[Raw records]
# # # #

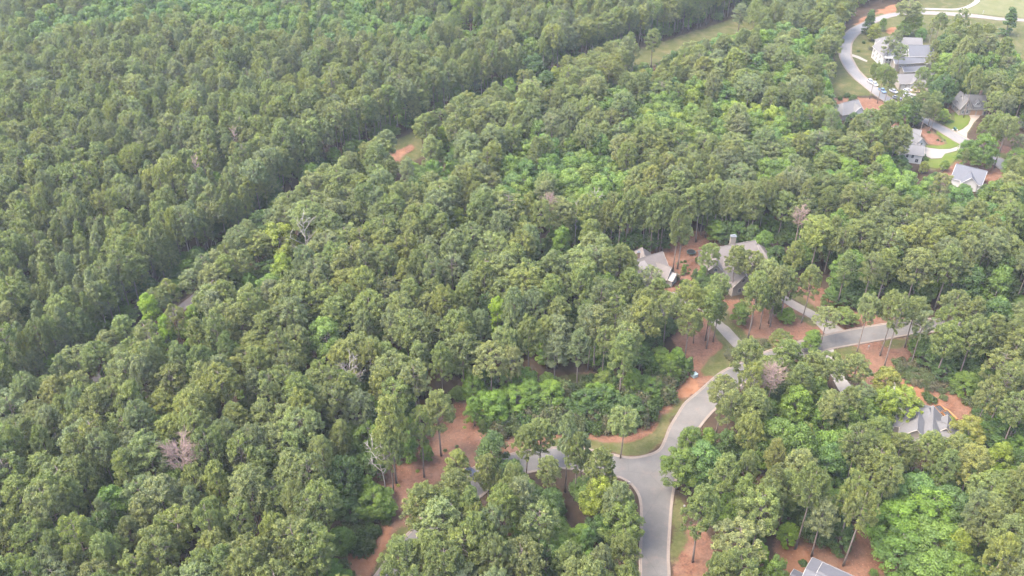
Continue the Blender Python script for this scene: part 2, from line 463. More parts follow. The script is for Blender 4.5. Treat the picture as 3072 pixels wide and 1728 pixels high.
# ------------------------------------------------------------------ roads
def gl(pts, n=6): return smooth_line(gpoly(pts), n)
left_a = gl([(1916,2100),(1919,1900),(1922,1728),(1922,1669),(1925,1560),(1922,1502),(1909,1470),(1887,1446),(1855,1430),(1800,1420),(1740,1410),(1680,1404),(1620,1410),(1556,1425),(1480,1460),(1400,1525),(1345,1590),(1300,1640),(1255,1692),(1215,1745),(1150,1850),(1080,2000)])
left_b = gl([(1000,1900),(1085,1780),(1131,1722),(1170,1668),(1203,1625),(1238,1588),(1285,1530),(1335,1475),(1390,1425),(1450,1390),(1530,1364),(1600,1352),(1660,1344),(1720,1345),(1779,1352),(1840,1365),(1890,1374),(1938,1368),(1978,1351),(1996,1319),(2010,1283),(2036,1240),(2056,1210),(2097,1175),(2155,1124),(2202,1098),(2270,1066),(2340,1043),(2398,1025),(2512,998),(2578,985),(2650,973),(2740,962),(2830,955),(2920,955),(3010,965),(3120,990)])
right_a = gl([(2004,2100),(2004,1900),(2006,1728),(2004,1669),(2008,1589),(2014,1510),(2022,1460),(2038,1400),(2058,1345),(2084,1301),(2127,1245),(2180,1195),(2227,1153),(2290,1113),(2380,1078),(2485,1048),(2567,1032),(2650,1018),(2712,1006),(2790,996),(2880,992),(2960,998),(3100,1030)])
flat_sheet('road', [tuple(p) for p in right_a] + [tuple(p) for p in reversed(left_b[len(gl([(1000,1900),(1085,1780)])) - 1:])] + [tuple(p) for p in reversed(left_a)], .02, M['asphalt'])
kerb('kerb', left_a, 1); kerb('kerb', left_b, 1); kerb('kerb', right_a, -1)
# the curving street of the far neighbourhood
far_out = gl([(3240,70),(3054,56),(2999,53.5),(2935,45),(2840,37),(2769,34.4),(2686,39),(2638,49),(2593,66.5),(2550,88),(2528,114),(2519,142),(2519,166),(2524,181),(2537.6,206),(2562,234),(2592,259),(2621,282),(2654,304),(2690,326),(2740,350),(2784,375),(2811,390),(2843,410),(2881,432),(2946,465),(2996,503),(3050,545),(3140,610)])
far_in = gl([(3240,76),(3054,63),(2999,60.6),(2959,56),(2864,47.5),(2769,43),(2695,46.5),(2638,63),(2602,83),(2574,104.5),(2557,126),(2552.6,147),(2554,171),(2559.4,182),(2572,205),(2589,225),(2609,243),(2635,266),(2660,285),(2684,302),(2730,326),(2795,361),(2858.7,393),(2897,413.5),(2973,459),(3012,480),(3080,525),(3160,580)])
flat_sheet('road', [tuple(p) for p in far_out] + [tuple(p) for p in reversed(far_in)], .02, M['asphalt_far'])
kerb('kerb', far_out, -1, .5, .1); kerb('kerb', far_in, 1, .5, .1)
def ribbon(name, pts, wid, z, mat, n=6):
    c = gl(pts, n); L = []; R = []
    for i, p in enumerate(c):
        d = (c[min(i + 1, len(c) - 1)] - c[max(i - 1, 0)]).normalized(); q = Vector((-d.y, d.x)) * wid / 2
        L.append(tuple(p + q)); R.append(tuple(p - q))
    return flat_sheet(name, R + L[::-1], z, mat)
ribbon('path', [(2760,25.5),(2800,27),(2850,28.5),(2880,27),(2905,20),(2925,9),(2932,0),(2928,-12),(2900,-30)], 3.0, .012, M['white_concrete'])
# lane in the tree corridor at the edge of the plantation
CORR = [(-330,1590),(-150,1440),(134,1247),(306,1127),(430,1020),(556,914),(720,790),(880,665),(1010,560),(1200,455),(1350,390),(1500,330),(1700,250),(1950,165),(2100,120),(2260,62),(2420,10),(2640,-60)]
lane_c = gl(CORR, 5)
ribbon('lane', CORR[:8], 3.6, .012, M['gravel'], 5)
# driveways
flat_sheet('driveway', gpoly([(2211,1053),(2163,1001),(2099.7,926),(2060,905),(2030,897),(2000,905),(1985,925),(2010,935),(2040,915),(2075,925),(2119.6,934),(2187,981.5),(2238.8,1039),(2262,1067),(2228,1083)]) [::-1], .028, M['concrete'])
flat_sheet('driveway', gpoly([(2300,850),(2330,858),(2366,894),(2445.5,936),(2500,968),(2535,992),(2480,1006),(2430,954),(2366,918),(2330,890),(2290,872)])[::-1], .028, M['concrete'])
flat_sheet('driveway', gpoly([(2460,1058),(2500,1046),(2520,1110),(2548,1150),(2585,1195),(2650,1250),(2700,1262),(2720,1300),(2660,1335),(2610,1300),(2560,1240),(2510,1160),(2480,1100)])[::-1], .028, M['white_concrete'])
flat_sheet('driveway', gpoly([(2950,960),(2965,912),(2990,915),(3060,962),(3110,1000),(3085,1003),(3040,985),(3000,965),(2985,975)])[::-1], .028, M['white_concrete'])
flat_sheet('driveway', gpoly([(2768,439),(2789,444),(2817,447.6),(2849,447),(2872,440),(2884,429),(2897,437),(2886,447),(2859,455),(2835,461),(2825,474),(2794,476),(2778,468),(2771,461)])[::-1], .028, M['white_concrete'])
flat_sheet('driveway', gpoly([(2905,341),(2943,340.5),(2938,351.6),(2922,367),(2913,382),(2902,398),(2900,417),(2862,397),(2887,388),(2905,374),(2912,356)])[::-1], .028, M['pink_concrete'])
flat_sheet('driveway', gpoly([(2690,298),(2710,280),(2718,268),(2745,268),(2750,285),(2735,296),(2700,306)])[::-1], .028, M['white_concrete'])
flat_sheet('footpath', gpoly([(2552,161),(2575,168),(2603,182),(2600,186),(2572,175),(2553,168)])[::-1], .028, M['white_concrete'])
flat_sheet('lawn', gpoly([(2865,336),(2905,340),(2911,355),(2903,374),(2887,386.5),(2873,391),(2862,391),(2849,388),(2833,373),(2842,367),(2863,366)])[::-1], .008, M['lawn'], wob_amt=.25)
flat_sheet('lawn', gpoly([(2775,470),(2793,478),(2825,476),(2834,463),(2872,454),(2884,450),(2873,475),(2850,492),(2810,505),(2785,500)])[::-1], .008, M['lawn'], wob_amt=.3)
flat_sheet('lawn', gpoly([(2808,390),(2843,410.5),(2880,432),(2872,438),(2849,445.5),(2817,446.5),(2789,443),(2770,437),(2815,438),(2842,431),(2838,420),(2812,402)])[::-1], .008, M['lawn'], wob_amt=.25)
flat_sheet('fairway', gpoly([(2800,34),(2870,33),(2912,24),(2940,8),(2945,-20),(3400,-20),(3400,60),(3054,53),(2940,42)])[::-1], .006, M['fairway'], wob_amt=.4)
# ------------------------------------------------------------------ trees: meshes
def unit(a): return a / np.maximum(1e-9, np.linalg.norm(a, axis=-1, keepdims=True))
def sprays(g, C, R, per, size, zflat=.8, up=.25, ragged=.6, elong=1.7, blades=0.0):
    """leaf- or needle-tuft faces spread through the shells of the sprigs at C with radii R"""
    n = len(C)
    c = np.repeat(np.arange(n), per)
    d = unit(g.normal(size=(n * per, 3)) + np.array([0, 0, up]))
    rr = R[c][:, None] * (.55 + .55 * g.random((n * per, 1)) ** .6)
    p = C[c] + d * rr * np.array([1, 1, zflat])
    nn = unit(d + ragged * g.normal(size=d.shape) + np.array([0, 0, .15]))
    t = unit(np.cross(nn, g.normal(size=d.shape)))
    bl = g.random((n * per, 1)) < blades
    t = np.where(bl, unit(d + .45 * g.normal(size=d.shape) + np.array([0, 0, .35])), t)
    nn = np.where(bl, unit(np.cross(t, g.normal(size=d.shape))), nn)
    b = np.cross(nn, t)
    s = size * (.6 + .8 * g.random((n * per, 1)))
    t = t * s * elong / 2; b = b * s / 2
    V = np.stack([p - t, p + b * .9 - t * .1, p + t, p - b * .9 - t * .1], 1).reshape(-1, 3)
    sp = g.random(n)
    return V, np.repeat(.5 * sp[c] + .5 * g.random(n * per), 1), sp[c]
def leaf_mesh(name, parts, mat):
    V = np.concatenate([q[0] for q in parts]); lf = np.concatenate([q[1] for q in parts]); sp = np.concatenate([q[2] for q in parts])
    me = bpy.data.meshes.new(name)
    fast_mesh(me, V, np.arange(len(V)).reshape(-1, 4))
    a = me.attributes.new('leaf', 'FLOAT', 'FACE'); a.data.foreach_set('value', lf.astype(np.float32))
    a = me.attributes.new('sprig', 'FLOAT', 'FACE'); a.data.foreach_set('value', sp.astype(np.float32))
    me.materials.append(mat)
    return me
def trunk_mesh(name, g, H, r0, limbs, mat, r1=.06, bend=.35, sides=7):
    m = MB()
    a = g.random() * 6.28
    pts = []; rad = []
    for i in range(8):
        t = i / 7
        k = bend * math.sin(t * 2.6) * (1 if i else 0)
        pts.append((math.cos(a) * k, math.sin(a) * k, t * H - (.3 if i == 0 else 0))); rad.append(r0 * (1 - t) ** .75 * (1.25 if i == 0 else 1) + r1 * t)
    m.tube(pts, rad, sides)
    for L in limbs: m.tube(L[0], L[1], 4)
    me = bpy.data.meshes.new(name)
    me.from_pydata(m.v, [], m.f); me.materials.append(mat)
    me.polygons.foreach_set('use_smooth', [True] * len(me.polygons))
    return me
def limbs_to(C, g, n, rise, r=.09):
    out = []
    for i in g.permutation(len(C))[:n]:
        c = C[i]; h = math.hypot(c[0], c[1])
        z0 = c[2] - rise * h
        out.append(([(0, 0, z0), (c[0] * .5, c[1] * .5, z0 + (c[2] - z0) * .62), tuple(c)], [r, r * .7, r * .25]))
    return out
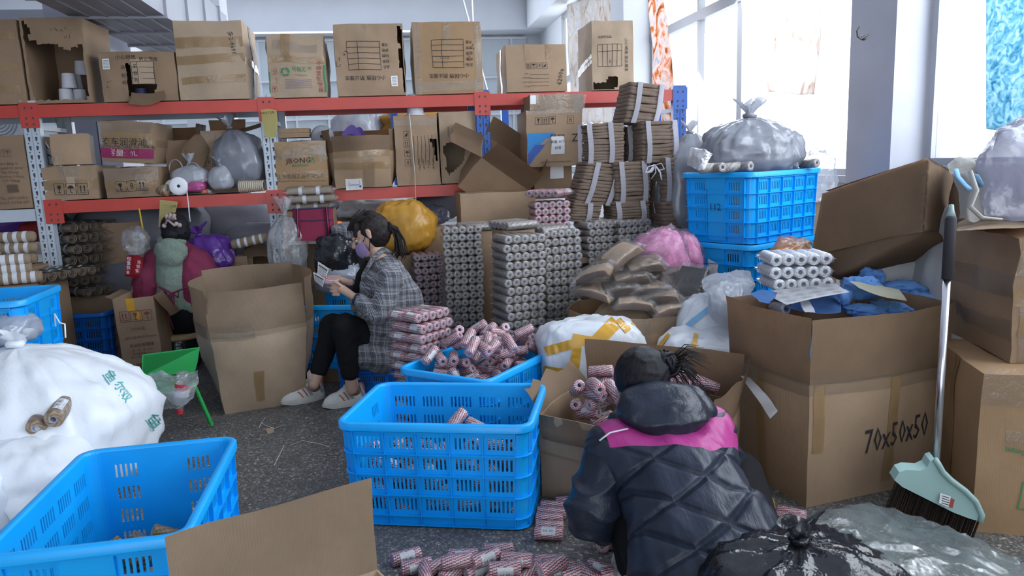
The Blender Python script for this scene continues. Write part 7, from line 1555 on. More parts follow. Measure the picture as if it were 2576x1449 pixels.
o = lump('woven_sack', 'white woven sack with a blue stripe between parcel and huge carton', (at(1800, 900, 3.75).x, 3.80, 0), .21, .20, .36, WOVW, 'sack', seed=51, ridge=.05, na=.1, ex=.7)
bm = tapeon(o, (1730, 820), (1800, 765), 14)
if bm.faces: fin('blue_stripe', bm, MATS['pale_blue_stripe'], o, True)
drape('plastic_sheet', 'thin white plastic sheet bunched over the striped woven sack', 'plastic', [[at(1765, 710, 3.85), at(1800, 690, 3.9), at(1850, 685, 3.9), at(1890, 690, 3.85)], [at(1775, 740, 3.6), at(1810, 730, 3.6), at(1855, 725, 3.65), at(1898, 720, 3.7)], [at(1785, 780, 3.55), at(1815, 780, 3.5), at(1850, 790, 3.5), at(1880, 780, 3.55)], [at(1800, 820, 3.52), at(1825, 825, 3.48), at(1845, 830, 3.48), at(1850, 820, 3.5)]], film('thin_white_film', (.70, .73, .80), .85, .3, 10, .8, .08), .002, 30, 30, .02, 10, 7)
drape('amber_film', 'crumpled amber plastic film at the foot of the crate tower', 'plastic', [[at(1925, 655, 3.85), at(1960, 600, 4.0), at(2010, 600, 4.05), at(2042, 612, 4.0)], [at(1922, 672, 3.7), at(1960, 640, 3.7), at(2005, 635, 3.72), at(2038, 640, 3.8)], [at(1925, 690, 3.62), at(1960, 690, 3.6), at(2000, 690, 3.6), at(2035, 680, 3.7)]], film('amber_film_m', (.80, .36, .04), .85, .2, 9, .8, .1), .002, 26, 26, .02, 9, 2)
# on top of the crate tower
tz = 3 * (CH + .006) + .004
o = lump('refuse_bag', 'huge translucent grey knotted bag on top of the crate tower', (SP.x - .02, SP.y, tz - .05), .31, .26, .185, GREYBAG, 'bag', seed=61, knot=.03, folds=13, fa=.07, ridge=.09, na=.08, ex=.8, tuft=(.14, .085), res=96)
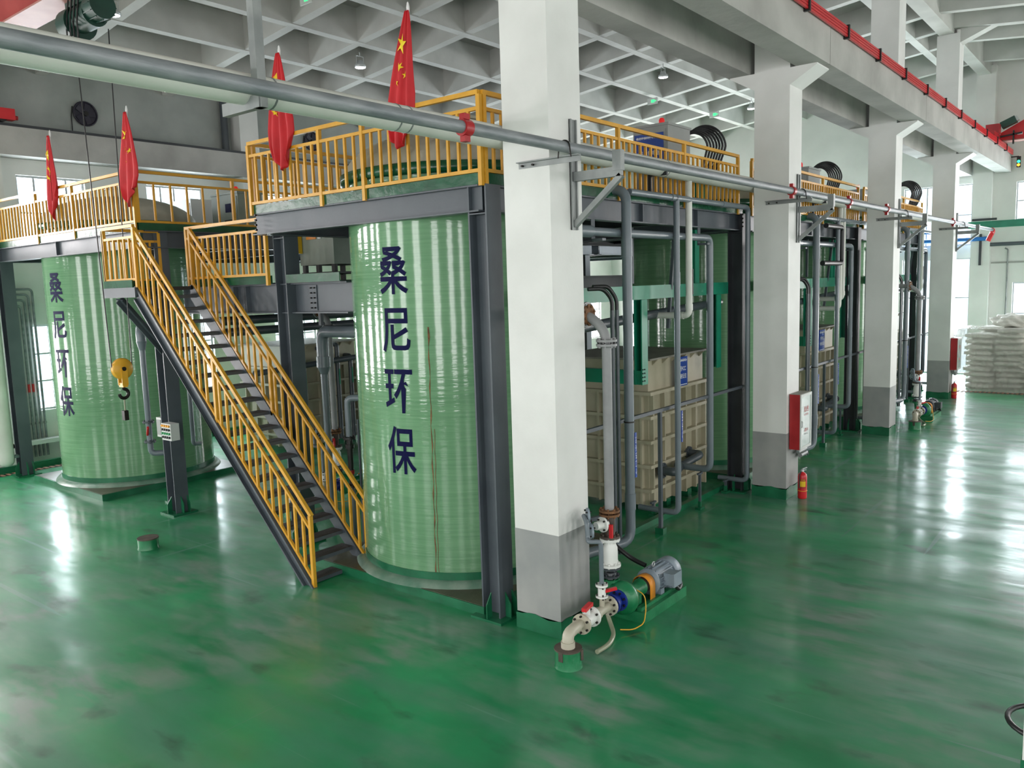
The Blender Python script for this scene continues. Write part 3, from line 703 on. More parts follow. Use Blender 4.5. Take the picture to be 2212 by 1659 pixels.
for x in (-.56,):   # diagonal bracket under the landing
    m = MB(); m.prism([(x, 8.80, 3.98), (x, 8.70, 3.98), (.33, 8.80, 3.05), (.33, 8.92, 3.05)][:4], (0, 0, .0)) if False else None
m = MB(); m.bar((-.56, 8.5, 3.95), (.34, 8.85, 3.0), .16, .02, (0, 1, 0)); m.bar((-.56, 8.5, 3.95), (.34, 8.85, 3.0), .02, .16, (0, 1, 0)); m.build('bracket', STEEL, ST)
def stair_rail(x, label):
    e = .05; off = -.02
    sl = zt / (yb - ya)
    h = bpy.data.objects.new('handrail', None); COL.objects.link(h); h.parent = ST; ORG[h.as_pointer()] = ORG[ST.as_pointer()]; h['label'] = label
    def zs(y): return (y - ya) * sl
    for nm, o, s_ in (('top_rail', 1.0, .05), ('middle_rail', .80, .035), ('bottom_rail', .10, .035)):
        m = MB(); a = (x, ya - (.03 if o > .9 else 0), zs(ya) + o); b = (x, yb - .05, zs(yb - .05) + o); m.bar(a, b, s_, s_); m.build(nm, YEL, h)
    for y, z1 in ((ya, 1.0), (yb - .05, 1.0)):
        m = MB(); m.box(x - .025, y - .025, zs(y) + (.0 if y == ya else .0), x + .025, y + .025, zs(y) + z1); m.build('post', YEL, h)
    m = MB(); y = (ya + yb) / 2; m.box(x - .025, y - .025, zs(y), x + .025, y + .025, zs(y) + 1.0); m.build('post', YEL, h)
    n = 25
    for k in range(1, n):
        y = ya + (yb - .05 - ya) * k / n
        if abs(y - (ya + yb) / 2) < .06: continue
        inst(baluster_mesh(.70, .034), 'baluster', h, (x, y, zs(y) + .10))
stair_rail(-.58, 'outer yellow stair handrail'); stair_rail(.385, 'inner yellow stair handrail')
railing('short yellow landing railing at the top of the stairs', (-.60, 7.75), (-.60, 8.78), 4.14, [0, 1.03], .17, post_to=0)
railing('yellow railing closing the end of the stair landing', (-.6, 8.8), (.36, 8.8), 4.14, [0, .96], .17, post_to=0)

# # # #

> **STATED EXERCISE**
Reproduce the lines from the one containing "by 1659 pixels." to the end of the entries, keeping both ends and adding nothing.

> **ANSWER IN FULL**
The Blender Python script for this scene continues. Write part 3, from line 703 on. More parts follow. Use Blender 4.5. Take the picture to be 2212 by 1659 pixels.
for x in (-.56,):   # diagonal bracket under the landing
    m = MB(); m.prism([(x, 8.80, 3.98), (x, 8.70, 3.98), (.33, 8.80, 3.05), (.33, 8.92, 3.05)][:4], (0, 0, .0)) if False else None
m = MB(); m.bar((-.56, 8.5, 3.95), (.34, 8.85, 3.0), .16, .02, (0, 1, 0)); m.bar((-.56, 8.5, 3.95), (.34, 8.85, 3.0), .02, .16, (0, 1, 0)); m.build('bracket', STEEL, ST)
def stair_rail(x, label):
    e = .05; off = -.02
    sl = zt / (yb - ya)
    h = bpy.data.objects.new('handrail', None); COL.objects.link(h); h.parent = ST; ORG[h.as_pointer()] = ORG[ST.as_pointer()]; h['label'] = label
    def zs(y): return (y - ya) * sl
    for nm, o, s_ in (('top_rail', 1.0, .05), ('middle_rail', .80, .035), ('bottom_rail', .10, .035)):
        m = MB(); a = (x, ya - (.03 if o > .9 else 0), zs(ya) + o); b = (x, yb - .05, zs(yb - .05) + o); m.bar(a, b, s_, s_); m.build(nm, YEL, h)
    for y, z1 in ((ya, 1.0), (yb - .05, 1.0)):
        m = MB(); m.box(x - .025, y - .025, zs(y) + (.0 if y == ya else .0), x + .025, y + .025, zs(y) + z1); m.build('post', YEL, h)
    m = MB(); y = (ya + yb) / 2; m.box(x - .025, y - .025, zs(y), x + .025, y + .025, zs(y) + 1.0); m.build('post', YEL, h)
    n = 25
    for k in range(1, n):
        y = ya + (yb - .05 - ya) * k / n
        if abs(y - (ya + yb) / 2) < .06: continue
        inst(baluster_mesh(.70, .034), 'baluster', h, (x, y, zs(y) + .10))
stair_rail(-.58, 'outer yellow stair handrail'); stair_rail(.385, 'inner yellow stair handrail')
railing('short yellow landing railing at the top of the stairs', (-.60, 7.75), (-.60, 8.78), 4.14, [0, 1.03], .17, post_to=0)
railing('yellow railing closing the end of the stair landing', (-.6, 8.8), (.36, 8.8), 4.14, [0, .96], .17, post_to=0)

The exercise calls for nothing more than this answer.